Comment analyser la révision générale des prélèvements obligatoires (RGPO) défendue avec détermination par Christine Lagarde ?

Pour Alexandre Derigny, il s’agit d’un plan cohérent avec la révision générale des politiques publiques (RGPP) qui vise dans un même mouvement à « réduire les recettes de l’État, les effectifs de fonctionnaires et donc le champ de l’action publique et l’efficacité des services publics ».

Loin de la sphère abstraite dans laquelle beaucoup de citoyens place la fiscalité, les conséquences de sa réforme sont très concrètes pour le responsable syndical : « on a eu à faire face à 100 000 suppressions de postes dans la Fonction publique et en 2010 rien qu’aux finances 3 000 postes seront encore supprimés, c’est gravissime pour la qualité du service et directement lié à l’appauvrissement des ressources de l’État » confirme-t-il.

Dans ces conditions, il dénonce une rupture de l’égalité de traitement des citoyens. Par exemple, le manque de moyens pour l’administration des impôts va, selon lui, conduire à délaisser les contrôles fiscaux des professions libérales beaucoup plus difficiles à réaliser que les recoupements concernant les salariés.

Au delà de cette question précise, Jean-Marc Durand, relève pour sa part, la tendance lourde du désengagement de l’État qui a fait peser de plus en plus de charges sur les collectivités. Or, celles-ci, bientôt privées de la TP, devront s’appuyer davantage sur leurs autres ressources, au premier rang desquelles : la taxe d’habitation qui touche tous les citoyens, sans tenir compte de leur niveau de revenus.

Baisser les taxes, faire progresser l’impôt sur le revenu.
« Progressivité » c’est le mot d’ordre, l’idée-force défendue par la CGT dans son projet pour une fiscalité conjuguant « efficacité économique et justice sociale ».

Comme traduire ce principe dans les faits ?

« Nous sommes favorables à une refonte globale de la fiscalité, les taxes comme la TVA ou la TIPP doivent être considérablement baissées et l’impôt sur le revenu réhabilité.
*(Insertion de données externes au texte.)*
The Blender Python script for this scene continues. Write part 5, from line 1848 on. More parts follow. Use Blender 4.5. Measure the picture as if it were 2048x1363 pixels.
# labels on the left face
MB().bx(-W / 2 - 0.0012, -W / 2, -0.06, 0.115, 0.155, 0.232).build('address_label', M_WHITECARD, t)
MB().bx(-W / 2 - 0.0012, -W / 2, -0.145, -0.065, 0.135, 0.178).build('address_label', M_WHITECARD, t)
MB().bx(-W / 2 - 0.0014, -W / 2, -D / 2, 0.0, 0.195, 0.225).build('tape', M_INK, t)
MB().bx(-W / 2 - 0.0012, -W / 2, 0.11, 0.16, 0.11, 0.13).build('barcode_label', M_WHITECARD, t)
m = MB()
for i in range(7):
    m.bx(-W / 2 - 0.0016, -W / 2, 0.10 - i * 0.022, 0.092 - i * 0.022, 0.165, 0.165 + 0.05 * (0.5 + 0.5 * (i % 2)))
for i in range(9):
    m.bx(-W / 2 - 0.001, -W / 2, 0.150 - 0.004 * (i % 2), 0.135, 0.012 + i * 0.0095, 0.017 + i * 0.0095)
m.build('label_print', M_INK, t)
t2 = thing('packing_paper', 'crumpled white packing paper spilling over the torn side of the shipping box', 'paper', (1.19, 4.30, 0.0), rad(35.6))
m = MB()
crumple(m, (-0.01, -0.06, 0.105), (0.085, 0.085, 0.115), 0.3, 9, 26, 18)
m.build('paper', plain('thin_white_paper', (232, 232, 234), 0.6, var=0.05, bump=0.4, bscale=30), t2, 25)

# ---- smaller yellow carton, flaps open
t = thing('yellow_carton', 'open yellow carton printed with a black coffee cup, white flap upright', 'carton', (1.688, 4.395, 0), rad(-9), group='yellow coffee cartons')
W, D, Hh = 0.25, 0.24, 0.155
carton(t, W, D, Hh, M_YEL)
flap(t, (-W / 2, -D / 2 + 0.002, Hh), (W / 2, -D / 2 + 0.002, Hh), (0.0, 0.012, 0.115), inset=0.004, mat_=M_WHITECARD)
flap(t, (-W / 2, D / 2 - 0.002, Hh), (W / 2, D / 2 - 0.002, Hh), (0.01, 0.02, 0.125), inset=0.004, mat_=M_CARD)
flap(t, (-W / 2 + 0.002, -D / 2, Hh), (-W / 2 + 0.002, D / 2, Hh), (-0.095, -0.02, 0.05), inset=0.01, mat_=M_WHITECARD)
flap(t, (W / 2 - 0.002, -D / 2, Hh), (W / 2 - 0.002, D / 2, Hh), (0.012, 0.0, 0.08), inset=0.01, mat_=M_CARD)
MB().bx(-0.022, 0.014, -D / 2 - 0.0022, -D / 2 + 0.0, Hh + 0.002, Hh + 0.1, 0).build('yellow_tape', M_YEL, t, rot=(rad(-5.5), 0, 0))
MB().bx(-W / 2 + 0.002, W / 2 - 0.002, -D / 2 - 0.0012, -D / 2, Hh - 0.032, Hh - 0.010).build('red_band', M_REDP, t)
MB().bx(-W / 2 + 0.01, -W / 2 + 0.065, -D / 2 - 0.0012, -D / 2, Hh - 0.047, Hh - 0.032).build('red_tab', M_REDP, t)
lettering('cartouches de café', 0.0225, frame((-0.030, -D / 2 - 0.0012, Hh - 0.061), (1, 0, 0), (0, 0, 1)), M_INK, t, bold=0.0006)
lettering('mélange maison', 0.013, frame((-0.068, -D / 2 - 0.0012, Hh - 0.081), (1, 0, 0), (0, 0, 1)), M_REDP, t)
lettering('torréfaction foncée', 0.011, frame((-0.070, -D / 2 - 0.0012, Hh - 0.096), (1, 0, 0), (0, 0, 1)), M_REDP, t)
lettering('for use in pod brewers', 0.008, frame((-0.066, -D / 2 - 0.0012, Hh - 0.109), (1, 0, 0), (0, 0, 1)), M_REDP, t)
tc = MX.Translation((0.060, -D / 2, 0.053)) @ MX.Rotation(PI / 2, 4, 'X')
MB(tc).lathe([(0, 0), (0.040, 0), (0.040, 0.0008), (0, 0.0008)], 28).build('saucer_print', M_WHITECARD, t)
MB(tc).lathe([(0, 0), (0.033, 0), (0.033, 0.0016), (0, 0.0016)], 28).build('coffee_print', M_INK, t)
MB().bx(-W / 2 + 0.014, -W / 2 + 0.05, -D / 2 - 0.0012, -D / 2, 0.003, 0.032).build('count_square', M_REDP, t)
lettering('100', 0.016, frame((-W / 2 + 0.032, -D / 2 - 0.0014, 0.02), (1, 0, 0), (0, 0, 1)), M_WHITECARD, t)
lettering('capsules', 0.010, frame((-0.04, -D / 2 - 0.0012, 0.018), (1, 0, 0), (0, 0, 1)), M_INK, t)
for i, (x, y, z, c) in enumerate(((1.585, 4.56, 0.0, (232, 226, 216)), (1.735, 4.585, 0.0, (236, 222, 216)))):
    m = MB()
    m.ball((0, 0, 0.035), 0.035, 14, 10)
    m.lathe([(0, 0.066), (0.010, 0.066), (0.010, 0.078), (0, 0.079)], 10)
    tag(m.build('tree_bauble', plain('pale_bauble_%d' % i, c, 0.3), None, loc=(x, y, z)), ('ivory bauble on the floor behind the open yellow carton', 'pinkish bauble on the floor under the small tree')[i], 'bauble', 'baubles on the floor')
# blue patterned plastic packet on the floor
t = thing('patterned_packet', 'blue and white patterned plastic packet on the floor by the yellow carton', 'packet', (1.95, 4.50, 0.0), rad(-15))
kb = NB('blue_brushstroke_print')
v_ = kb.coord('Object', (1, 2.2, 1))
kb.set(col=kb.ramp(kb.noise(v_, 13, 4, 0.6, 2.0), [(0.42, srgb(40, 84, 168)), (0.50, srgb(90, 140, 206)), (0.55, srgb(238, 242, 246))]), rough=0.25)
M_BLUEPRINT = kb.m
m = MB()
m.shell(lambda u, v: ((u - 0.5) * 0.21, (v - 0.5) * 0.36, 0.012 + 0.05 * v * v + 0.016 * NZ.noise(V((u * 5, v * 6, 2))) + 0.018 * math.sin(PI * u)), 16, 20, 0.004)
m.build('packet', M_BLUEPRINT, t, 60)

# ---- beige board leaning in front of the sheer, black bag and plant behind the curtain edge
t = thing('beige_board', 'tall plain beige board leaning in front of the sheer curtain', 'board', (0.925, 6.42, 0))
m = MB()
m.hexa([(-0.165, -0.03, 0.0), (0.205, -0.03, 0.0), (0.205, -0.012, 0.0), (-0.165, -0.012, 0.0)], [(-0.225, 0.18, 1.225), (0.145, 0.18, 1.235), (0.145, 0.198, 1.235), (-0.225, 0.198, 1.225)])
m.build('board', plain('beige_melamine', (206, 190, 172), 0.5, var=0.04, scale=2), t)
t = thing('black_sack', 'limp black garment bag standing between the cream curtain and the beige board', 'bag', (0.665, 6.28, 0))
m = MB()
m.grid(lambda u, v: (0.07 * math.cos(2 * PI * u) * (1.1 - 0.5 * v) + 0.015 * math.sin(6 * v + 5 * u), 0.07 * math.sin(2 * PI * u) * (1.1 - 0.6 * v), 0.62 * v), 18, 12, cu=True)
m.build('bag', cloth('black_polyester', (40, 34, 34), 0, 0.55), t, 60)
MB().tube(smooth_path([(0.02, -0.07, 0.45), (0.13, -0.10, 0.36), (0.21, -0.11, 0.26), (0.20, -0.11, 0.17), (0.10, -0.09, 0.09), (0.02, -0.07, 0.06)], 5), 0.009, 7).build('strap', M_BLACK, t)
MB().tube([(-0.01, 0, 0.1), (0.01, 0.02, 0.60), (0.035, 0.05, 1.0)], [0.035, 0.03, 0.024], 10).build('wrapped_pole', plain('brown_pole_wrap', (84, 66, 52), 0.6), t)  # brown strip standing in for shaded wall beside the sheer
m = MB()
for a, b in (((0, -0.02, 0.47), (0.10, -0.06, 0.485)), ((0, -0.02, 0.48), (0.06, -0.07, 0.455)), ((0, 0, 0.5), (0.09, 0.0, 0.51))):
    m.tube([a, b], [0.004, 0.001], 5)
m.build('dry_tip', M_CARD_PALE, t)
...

Nous proposons qu’il concerne l’ensemble de la population même de façon symbolique et qu’il soit fortement progressif, les citoyens les plus modestes ont tout à y gagner » propose Alexandre Derigny.

En effet, l’impôt sur le revenu a pu comporter par le passé jusqu’à douze tranches contre cinq actuellement. En outre, avec le bouclier fiscal le taux maximal d’imposition est de 40% pour les plus riches.

Mais un tel projet ne risque-t-il pas de grever le développement économique et de décourager la création de richesses ?

« Les arguments des tenants du libéralisme sont fallacieux, dénonce le cégétiste, bien au contraire la réforme de la fiscalité que l’on préconise, agit sur la croissance en revalorisant le pouvoir d’achat des plus modestes : ce sont eux qui ont la plus forte ”propension marginale à la consommation” ». Le syndicaliste s’explique : « chaque euro de plus disponible pour une personne modeste sera mécaniquement utilisé dans la consommation pour satisfaire des besoins concrets, en revanche, les plus aisés ont une forte tendance à épargner tout surplus de revenu : pour être clair ils ne vont pas acheter 10 kg de steaks par jour ! »

Jean-Marc Durand va plus loin, proposant de lier à la refonte de la fiscalité, la constitution d’un pôle public bancaire pour redonner à la puissance publique, sous le contrôle des citoyens, les moyens d’intervenir aux deux bouts de la chaîne économique.